A woman in a black  t-shirt ad hot pink pants opens her arms wide and looks upward with her mouth open
Nami Yamamoto in her powerless creature keeps going…; Photo by Kathryn Butler

Molly Ross and Nola Sporn Smith, aka MOLLY/NOLA, have a sense of humor and energy to spare. They begin their piece, Steer, by adopting a symmetrical pose seated face to face with their feet over each other’s shoulders. Thus suspended, they experience a rare moment of calm. Once the stall-gates open (metaphorically speaking), this dance will offer a wild ride, rocking and bucking like a rodeo event.

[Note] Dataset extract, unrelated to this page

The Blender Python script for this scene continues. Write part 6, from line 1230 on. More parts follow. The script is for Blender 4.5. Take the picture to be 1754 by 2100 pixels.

Whimsically incorporating the sounds of a livestock auction, complete with the auctioneer’s chant and the lowing and bleating of our hooved friends, this slice of Americana extracts the bouncy rhythms from ranch work. It also recalls the coaxing and determined effort required to manage animals who have minds of their own. Ross and Sporn Smith trot and pump their arms. They toss their heads and butt against each other’s shoulders, hard.  When Sporn Smith collapses, Ross turns the body with her foot; and later Ross presses down on Sporn Smith’s head. Finally they get religion. To the flat tones of Sacred Harp singing, the dancers subside, returning to their original symmetry. Discovering a gem like Steer is what Performance Mix is all about.